Restaurante de shopping representa o fracasso do Brasil

Ontem, contrariando tudo o que tenho escrito neste blog, jantei em um restaurante de shopping.

Fui tragado pelas circunstâncias. Minha mulher havia lançado seu primeiro livro numa livraria do Pátio Higienópolis (aliás, recomendo a todos a leitura de Cozinha de Vó) e precisávamos fazer jogo rápido. Nosso filhote de 5 anos derretia de sono com o passar dos minutos.

As amigas da Mari quiseram esticar o programa no MoDi, um italiano simpático no piso que dá saída para a avenida Higienópolis. Confesso que meu plano original era bem mais sinistro: uma pizza na praça de alimentação. Fui voto vencido e não protestei.

Das experiências gastronômicas de shopping center, o MoDi é provavelmente a mais benigna. Fica num puxadinho ao lado do prédio principal, com entrada independente. Possui –atenção, isso é muito importante– banheiros próprios. É detestável encarar o corredor de lojas quando o xixi aperta.

Lembra o clima do primeiro MoDi, instalado na praça Buenos Aires –a poucas quadras dali, um dos cantos mais agradáveis da São Paulo real.

Não posso reclamar da comida nem da companhia. A conversa foi animada e divertida.

Ainda assim, o MoDi do Pátio Higienópolis é um restaurante de shopping. Algo que eu desgosto pela coisa em si –e, principalmente, por aquilo que ela representa.

O brasileiro abastado vê no shopping center uma ilha de tranquilidade dentro da selvageria urbana. Ele entra e sai de lá com seu carro de janelas escuras, sem precisar se expor aos riscos e à imundície das ruas. É tudo seguro, limpo e livre de odores desagradáveis.

Um ambiente exclusivo, excludente e artificial. Aquilo não é o mundo. Aquilo é um castelo, um prolongamento da SUV blindada e do condomínio com seguranças treinados por ex-agentes da Mossad.

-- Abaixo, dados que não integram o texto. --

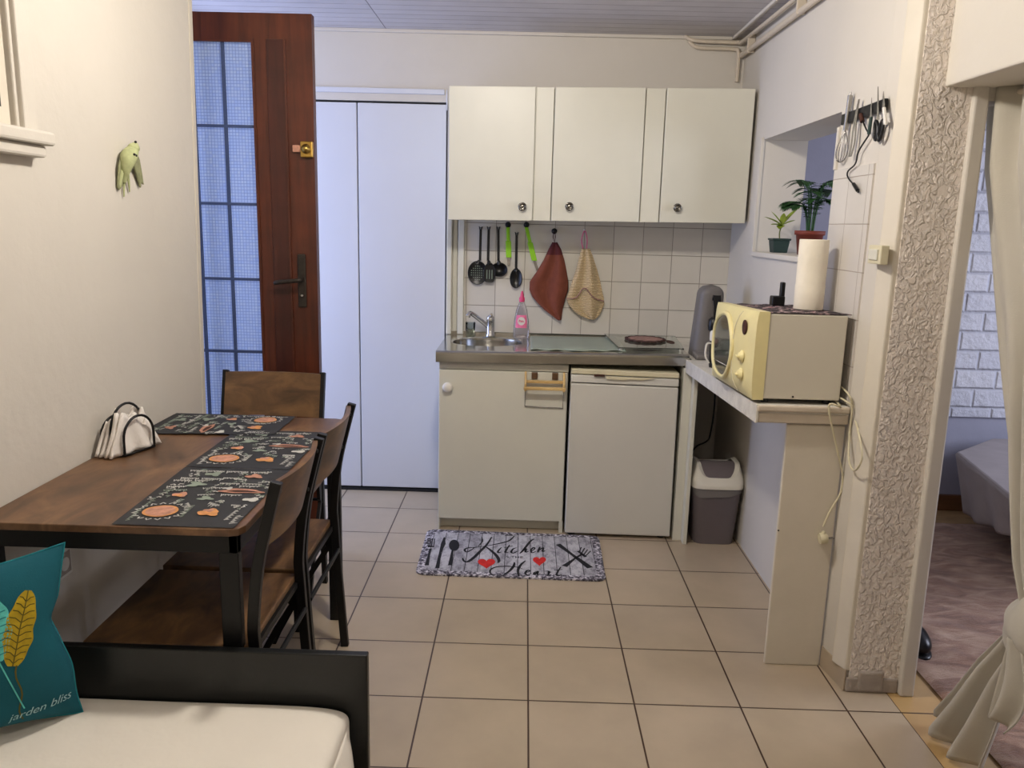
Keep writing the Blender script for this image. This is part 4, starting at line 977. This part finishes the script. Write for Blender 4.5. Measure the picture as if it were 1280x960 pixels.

Como tendência que se reforça a cada ano, o restaurante de shopping representa uma derrota amarga. É o abandono, a desistência. É a admissão de que a cidade é um ambiente inóspito e inviável. Em resumo, é o recibo do nosso próprio fracasso.

“Ah, a Europa. Na Europa eu ando sem medo nas ruas.” Claro, Pedro Bó. A Europa é segura porque as pessoas ocupam as ruas –não o inverso.

Eu me recuso a jogar a toalha.

Não consigo enxergar graça numa vida em que o mundo real passa ao largo. Mas, enfim, tem gente que enxerga. Não é a minha turma.

Talvez o MoDi não seja tão benigno quanto eu pensava algumas linhas atrás. Talvez ele lance mão de uma artificialidade mais sórdida do que a do Mac da praça de alimentação. Ele é a negação do inegável. Um simulacro verossímil do mundo “lá fora”, dentro da bolha asséptica do shopping.

A ficha cai quando você paga a conta e assiste, já tarde da noite, ao desmonte do circo. Lojas e galerias à meia-luz, à espera apenas do fechamento do caixa.

Aí vem a depressão. Mas poderia ser pior. Poderia ser noite de domingo.